Return the material exactly as supplied, apart from the pictures, which are omitted.

━━━

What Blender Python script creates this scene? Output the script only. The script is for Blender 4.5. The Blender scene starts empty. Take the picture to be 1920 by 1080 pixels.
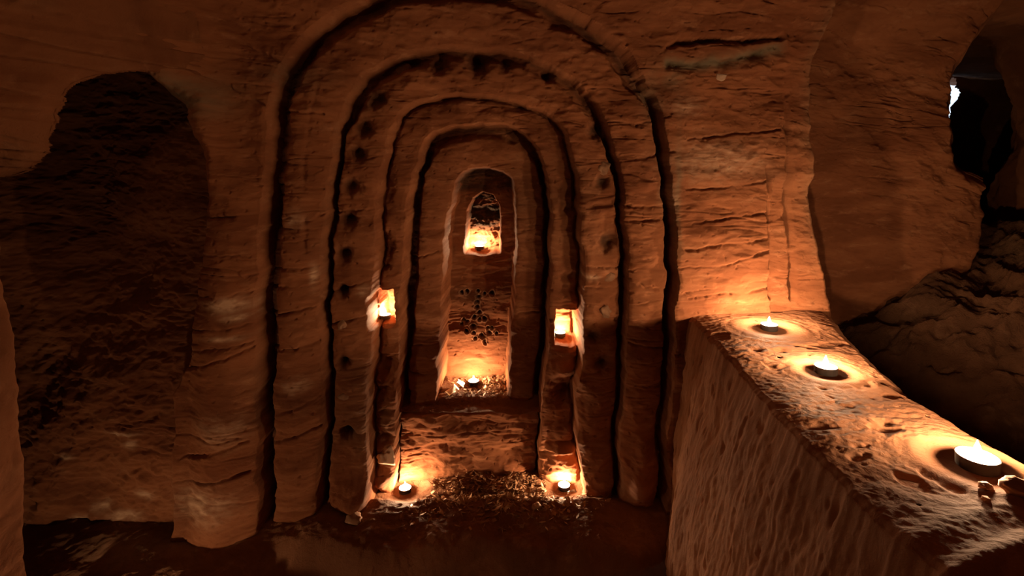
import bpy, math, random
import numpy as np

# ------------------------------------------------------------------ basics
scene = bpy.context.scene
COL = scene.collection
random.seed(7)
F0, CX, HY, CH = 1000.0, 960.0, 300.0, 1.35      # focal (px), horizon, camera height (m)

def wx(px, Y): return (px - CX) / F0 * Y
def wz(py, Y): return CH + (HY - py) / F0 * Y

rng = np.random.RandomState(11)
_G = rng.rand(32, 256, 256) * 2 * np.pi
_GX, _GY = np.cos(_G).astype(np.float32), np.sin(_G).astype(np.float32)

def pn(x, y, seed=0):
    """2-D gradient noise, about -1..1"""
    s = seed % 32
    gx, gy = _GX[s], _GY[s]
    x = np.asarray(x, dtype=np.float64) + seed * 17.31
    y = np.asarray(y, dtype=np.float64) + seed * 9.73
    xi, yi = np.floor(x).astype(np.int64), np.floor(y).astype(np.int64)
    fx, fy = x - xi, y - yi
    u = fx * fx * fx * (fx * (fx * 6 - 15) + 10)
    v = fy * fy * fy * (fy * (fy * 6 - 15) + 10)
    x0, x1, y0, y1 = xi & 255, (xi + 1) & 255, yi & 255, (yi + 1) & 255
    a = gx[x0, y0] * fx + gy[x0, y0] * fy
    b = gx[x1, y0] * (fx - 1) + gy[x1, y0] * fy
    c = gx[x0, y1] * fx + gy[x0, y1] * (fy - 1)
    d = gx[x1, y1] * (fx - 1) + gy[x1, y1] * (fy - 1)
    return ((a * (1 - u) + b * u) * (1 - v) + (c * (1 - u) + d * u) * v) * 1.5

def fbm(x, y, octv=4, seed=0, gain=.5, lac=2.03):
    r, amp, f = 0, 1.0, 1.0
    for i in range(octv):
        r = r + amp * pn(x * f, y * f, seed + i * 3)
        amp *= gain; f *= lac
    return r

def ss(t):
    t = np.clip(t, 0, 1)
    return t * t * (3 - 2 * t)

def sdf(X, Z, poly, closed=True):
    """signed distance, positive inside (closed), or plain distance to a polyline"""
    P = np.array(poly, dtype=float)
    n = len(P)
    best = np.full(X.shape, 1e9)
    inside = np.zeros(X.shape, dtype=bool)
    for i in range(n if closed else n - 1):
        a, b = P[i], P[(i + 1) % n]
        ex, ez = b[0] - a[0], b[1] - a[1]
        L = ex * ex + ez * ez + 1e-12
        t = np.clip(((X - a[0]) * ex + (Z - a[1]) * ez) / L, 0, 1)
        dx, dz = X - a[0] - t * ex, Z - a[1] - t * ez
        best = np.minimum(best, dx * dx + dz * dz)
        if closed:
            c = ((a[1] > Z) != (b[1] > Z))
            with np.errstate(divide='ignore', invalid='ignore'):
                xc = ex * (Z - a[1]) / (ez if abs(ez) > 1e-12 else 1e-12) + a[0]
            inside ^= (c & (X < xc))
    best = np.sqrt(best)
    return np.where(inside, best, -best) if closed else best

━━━

Result of this task:
What Blender Python script creates this scene? Output the script only. The script is for Blender 4.5. The Blender scene starts empty. Take the picture to be 1920 by 1080 pixels.
import bpy, math, random
import numpy as np

# ------------------------------------------------------------------ basics
scene = bpy.context.scene
COL = scene.collection
random.seed(7)
F0, CX, HY, CH = 1000.0, 960.0, 300.0, 1.35      # focal (px), horizon, camera height (m)

def wx(px, Y): return (px - CX) / F0 * Y
def wz(py, Y): return CH + (HY - py) / F0 * Y

rng = np.random.RandomState(11)
_G = rng.rand(32, 256, 256) * 2 * np.pi
_GX, _GY = np.cos(_G).astype(np.float32), np.sin(_G).astype(np.float32)

def pn(x, y, seed=0):
    """2-D gradient noise, about -1..1"""
    s = seed % 32
    gx, gy = _GX[s], _GY[s]
    x = np.asarray(x, dtype=np.float64) + seed * 17.31
    y = np.asarray(y, dtype=np.float64) + seed * 9.73
    xi, yi = np.floor(x).astype(np.int64), np.floor(y).astype(np.int64)
    fx, fy = x - xi, y - yi
    u = fx * fx * fx * (fx * (fx * 6 - 15) + 10)
    v = fy * fy * fy * (fy * (fy * 6 - 15) + 10)
    x0, x1, y0, y1 = xi & 255, (xi + 1) & 255, yi & 255, (yi + 1) & 255
    a = gx[x0, y0] * fx + gy[x0, y0] * fy
    b = gx[x1, y0] * (fx - 1) + gy[x1, y0] * fy
    c = gx[x0, y1] * fx + gy[x0, y1] * (fy - 1)
    d = gx[x1, y1] * (fx - 1) + gy[x1, y1] * (fy - 1)
    return ((a * (1 - u) + b * u) * (1 - v) + (c * (1 - u) + d * u) * v) * 1.5

def fbm(x, y, octv=4, seed=0, gain=.5, lac=2.03):
    r, amp, f = 0, 1.0, 1.0
    for i in range(octv):
        r = r + amp * pn(x * f, y * f, seed + i * 3)
        amp *= gain; f *= lac
    return r

def ss(t):
    t = np.clip(t, 0, 1)
    return t * t * (3 - 2 * t)

def sdf(X, Z, poly, closed=True):
    """signed distance, positive inside (closed), or plain distance to a polyline"""
    P = np.array(poly, dtype=float)
    n = len(P)
    best = np.full(X.shape, 1e9)
    inside = np.zeros(X.shape, dtype=bool)
    for i in range(n if closed else n - 1):
        a, b = P[i], P[(i + 1) % n]
        ex, ez = b[0] - a[0], b[1] - a[1]
        L = ex * ex + ez * ez + 1e-12
        t = np.clip(((X - a[0]) * ex + (Z - a[1]) * ez) / L, 0, 1)
        dx, dz = X - a[0] - t * ex, Z - a[1] - t * ez
        best = np.minimum(best, dx * dx + dz * dz)
        if closed:
            c = ((a[1] > Z) != (b[1] > Z))
            with np.errstate(divide='ignore', invalid='ignore'):
                xc = ex * (Z - a[1]) / (ez if abs(ez) > 1e-12 else 1e-12) + a[0]
            inside ^= (c & (X < xc))
    best = np.sqrt(best)
    return np.where(inside, best, -best) if closed else best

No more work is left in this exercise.